ウィズのキャラクターは、俺たち生身の人間同様の「逃れ得ぬ死」を与えられていたのだ。
ファミコン版、ゲームボーイ版ウィズのキャラクターには顔グラフィックの一つもなく、なにかセリフをしゃべることもない。
あるのは名前、性別、種族、職業、その他各種パラメータの羅列。
それでも俺たちは彼らに愛着を持ち、執着し、そこから無数の物語を見出した。
ときに灰となり、ときには消滅する彼らをこの上なく愛した。むしろ灰になり、消滅する可能性のある彼らだからこそ愛したのだろう。もしかしたら尊敬すらしていたのかもしれない。
そんな俺たちの心を心地よく震わせたのが、元祖(たぶん)ウィズ小説であるベニー松山先生の「隣り合わせの灰と青春」である。もうタイトルだけで既に傑作であることがわかる。
ちなみに続編の「風よ。龍に届いているか」も、大好きな作品である。タイトルも内容も傑作であり、今はこれらの傑作がkindleで手軽に読めるので未読の人はぜひ読むといい。
ウィズの世界ではどんな強いキャラであろうと死んで灰になる可能性があるが、実際に死ぬのはたいてい弱いキャラである。
新米同然の低レベルなキャラクターや、そこそこレベルが高くても育成をしくじって妙に虚弱なキャラクター。
そういう弱いやつから死んでいく。
弱いやつが灰になる。
消滅したキャラクターはどこかのちっぽけな墓石の下に埋葬され、二度と顧みられることはない。
ウィズの原作者が火葬を意識して「灰」のシステムをつくったのかどうかはわからないが、やがて死に、焼かれて灰になるさだめの俺たちは、そんな彼らに自らのなにかを重ねずにはいられない。
悪の魔術師や竜を倒すこともなく、伝説の武具を手に入れることもなく、英雄や王になれずにただ朽ち果て、消えていく冒険者たち。誰からも物語られず、記憶にも留まることのできない彼ら。

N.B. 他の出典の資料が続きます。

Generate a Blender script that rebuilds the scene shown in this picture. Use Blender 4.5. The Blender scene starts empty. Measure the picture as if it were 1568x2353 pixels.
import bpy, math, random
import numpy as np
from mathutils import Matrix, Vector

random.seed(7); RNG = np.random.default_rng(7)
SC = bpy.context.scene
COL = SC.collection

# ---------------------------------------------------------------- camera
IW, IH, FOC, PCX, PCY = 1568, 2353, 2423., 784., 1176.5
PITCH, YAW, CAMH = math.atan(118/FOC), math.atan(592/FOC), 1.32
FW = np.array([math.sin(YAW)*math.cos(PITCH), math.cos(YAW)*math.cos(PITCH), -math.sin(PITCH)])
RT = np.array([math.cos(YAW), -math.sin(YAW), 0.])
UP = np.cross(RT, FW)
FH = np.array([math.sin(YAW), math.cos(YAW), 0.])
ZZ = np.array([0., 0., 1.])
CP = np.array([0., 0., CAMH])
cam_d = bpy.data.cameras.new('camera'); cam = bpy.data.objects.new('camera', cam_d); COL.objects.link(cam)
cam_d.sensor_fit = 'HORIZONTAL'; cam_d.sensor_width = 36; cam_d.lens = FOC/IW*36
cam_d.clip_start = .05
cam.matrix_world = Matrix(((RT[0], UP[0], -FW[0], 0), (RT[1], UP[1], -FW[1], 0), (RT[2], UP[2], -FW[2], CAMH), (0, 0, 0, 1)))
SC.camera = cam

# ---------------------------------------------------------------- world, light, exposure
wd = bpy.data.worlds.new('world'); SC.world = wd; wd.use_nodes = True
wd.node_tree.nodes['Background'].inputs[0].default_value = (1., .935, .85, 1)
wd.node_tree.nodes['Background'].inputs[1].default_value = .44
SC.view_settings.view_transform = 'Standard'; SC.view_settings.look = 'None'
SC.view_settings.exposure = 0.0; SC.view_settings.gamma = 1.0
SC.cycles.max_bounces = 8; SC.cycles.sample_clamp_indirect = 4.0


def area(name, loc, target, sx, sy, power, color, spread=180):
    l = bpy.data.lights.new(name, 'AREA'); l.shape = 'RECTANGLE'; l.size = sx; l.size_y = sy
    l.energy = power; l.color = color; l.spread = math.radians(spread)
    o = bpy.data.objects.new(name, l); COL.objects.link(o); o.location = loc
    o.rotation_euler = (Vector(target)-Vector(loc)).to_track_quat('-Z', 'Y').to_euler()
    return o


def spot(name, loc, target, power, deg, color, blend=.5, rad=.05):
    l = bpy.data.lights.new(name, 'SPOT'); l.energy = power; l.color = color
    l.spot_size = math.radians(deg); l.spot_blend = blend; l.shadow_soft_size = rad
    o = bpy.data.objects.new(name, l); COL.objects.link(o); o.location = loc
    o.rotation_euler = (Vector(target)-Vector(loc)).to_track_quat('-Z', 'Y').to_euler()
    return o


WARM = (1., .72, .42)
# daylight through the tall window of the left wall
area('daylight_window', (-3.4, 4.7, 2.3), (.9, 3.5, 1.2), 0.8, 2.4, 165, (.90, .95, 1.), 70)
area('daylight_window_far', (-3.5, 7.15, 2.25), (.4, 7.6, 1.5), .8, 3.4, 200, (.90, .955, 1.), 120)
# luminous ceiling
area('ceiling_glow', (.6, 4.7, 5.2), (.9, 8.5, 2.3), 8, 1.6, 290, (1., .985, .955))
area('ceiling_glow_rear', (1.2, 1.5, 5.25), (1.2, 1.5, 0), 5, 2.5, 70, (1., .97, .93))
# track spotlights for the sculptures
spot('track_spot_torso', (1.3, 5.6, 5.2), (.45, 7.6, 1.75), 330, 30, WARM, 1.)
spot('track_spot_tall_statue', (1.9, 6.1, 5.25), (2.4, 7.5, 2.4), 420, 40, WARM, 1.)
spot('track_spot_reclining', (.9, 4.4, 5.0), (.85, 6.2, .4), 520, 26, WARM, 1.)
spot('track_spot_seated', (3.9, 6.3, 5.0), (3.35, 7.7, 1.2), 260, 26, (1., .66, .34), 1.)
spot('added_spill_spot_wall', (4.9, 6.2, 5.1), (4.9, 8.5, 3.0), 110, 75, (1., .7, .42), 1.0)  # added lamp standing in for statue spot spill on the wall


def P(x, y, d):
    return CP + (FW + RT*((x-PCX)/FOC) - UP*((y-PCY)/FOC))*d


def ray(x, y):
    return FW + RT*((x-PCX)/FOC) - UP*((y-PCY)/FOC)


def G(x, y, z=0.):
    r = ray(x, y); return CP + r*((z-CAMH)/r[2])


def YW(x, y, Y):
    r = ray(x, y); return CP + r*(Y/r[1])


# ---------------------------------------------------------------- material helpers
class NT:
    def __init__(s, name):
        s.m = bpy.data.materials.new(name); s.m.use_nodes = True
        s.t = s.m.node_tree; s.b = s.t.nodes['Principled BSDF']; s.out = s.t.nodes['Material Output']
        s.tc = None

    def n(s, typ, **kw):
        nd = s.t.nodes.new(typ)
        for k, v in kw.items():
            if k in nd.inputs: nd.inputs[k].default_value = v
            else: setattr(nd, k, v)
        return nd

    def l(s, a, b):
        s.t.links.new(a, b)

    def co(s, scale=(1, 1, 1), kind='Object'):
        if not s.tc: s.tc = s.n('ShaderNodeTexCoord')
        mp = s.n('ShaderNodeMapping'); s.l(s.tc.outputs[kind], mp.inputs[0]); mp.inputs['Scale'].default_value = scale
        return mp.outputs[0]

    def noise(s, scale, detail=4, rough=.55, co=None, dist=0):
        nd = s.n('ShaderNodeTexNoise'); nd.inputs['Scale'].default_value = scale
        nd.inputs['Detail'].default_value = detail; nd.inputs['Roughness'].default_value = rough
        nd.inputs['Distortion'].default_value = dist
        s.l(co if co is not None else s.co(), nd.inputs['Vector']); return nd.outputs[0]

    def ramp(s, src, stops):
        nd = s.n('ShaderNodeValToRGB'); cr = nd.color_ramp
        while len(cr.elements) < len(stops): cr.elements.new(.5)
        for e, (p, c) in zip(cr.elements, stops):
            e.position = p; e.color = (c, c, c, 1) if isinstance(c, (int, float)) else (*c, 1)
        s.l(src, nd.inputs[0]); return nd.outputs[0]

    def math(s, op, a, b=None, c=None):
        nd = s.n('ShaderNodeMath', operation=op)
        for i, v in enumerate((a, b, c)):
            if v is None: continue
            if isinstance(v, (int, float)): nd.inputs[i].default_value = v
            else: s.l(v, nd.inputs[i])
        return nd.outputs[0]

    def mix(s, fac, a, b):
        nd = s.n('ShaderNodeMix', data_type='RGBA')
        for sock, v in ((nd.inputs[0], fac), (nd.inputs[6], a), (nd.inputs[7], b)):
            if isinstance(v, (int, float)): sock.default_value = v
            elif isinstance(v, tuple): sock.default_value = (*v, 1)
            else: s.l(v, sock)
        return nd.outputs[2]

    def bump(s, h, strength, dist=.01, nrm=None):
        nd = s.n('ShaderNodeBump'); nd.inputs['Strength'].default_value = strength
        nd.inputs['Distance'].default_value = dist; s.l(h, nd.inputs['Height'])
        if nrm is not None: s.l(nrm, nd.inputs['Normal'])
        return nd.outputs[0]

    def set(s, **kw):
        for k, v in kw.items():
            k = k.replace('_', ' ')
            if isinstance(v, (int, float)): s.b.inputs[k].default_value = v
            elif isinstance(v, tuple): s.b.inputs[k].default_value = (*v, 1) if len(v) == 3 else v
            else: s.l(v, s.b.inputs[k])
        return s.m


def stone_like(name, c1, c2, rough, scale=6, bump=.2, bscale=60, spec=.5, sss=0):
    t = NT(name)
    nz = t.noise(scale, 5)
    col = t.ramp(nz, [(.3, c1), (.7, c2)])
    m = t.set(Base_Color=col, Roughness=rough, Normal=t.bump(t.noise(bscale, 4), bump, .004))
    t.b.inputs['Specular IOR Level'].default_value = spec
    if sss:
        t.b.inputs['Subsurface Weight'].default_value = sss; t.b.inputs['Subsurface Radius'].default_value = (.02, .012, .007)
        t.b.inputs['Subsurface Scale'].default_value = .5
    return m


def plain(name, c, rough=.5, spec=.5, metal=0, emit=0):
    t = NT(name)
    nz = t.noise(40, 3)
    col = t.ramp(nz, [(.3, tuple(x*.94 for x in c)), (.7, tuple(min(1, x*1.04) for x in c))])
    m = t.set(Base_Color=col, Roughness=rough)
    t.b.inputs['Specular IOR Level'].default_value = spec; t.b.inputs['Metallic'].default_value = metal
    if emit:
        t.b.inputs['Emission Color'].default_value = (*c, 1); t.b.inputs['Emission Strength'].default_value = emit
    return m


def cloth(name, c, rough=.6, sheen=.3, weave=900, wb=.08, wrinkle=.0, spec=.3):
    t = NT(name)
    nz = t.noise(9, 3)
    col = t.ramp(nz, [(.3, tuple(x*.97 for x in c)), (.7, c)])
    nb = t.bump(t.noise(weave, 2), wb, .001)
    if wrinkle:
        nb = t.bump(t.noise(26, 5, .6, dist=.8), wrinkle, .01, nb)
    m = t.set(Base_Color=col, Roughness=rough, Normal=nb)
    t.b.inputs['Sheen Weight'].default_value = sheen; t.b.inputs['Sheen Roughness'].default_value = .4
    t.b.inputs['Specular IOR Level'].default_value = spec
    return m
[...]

その死を幾度か看取ってきたはずの俺も、もう思い出せない。
レベル10かそこらのサムライが死んで、灰になって、消滅してすごくつらかったことはおぼえているが、その名前はどうしても思い出せない。性別も思い出せない。本当にサムライだったのかどうかも怪しいものだ。
それでも感じるこの気持ちは、おそらく哀悼などと呼ばれるものだ。
心から悲しむにはもうひどく遠くて、色あせすぎてはいるけれど。